It Is Good To Have Friends in Business

Store managers with few friends and acquaintances among their competitors have lower sales than those that have established good social relations, according to a new study from BI Norwegian School of Management.

RESEARCH @ BI: Profitability in Business Clusters

Business clusters is a hot term in the debate on value creation. The thought is for the social networks between the different actors in a cluster to contribute to increased profitability for the businesses in the networks.

Examples of wellknown clusters are the Diamond District between Fifth and Sixth Avenues in midtown Manhattan, the financial district around Wall Street and the theatres around Broadway. We find clusters of biotechnology businesses in San Diego (Biotech Beach) and San Francisco (Biotech Bay). Silicon Valley is synonymous with innovative business activities by colocalized enterprises. Napa Valley is the cluster for the wine industry in the USA. Hollywood in the USA and "Bollywood" in India are business clusters for the film industry. The high tech clusters in Bangalore, India, are one of the world's most innovative clusters of software enterprises.

Shopping centres as labs

A shopping centre represents an excellent laboratory for studying how business clusters affect financial profitability.

Shopping centres are a cluster of shops that have decided to set up at the same location. Commercial enterprises achieve a number of benefits in the form of a good infrastructure and economies of scale. 
Customers are flocking to shopping centres. Here they can 'shop' among different competing options, without spending a great deal of time. If you want to purchase a garment, you can compare at least four or five options at most Norwegian shopping centres.

Most research studies of business clusters are about the export industry, goods-producing industry and technology enterprises.

However, in terms of business policy, shopping centres provide many workplaces, workplaces for women, and are very important to regional business development.

The growth of shopping centres during the past 20 years in Norway shows that clusters of shops have dynamics and financial profitability that stimulate the growth of such clusters.

Study of social networks

Market researchers Arne Nygaard, Ragnhild Silkoset and Robert Dahlstrøm at BI Norwegian School of Management, together with Research Manager Harald Nilsen at Steen & Strøm conducted a study of Norway's largest shopping centres, in terms of sales.

The study included responses by a total of 127 store managers at stores that had been at the shopping centre for at least 1 year.

The BI researchers found that the competence of each store manager increased with her (or his) social association with the other store managers at the shopping centre.

This indicates that store operation competence flows through the social networks. "Good store managers are also good at establishing social ties to other stores," observed the researchers.

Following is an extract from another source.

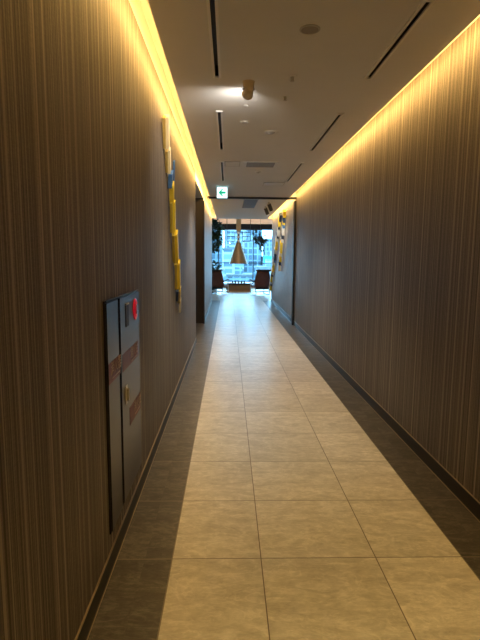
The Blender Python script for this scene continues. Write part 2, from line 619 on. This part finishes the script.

The study shows that the social ties between store managers stimulated creativity, new ideas, and innovation. According to the research team, creativity also appeared to be a key explanatory variable for the stores' turnover (in terms of sq.m. of store space).

Few friends, less change in the till

The researchers charted the number of friends and acquaintances store managers had among their competitors at the shopping centre, and studied the importance of the size of the social networks for the stores' sales.

The researchers also looked at whether there were financial differences between friendships and acquaintances. A store manager must invest more time and resources to maintain a friendship than an acquaintance.

The study documents that both friends and acquaintances among the centres' competitors helps increase sales. On average, the store managers studied were friends with 5 per cent of the other store managers at the centre, and were acquaintances with 40 per cent.
If a store manager is friends with less than 10 per cent of the other store managers at the centre, this has a negative impact on sales. If the share of friends exceeds 10 per cent, sales also increase per sq.m. of store space.

It is profitable to have 20–70 per cent of the other store managers as acquaintances. If there is a greater share of acquaintances, the study indicates that the relations cost more than what is earned.

Reference:

Dahlstrøm, Robert , Ragnhild Silkoset, Harald Nilsen and Arne Nygaard (2010): Venner og kjente – hvordan hjelper de deg til bedre lønnsomhet i næringsklynger? Magma No. 5, 2010 (articl in Norwegian).